The farmer, a part of this project from the Central Valley, grows Asian vegetables. It is a four-year project and the smallest acreage out of the fifteen. The farmer will manage two 0.75-acre plots for the next four years. One 0.75-acre plot will be the Treatment plot, with compost being applied annually in the winter before daikon radish is planted in the spring. The other 0.75-acre plot will be the Control plot farmed identically but without compost.

Over the next four years, the soil from the two plots will be tested by two labs to determine the soil health gains from the compost application. The economic impacts of compost application will also be assessed over the next four years on the Central Valley farm.

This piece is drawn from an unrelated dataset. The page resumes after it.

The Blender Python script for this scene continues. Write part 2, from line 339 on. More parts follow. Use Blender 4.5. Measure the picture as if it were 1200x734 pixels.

The Sierra RCD, Agriculture, and Rangeland team were able to join Paul Lum with the American Farmland Trust to take the initial soil samples on the two plots. Along with the soil samples, penetrometer readings, bulk density, and NRCS In-field soil health analysis were completed. The soil samples were sent to the lab and designated as the initial samples taken before the compost is added and the growing season begins for the daikon radish.

By the end of this project, AFT plans to understand the soil health, environmental, economic, and social impacts of soil health adoption practices. Therefore, this project is of great importance, especially for the Central Valley farmers who could learn a lot from the findings of the Central Valley farm plot as part of the project.

We appreciate the American Farmland Trust and thank Paul Lum for inviting us to help with the soil sampling for the project. We look forward to following the project and learning more from the findings when completed.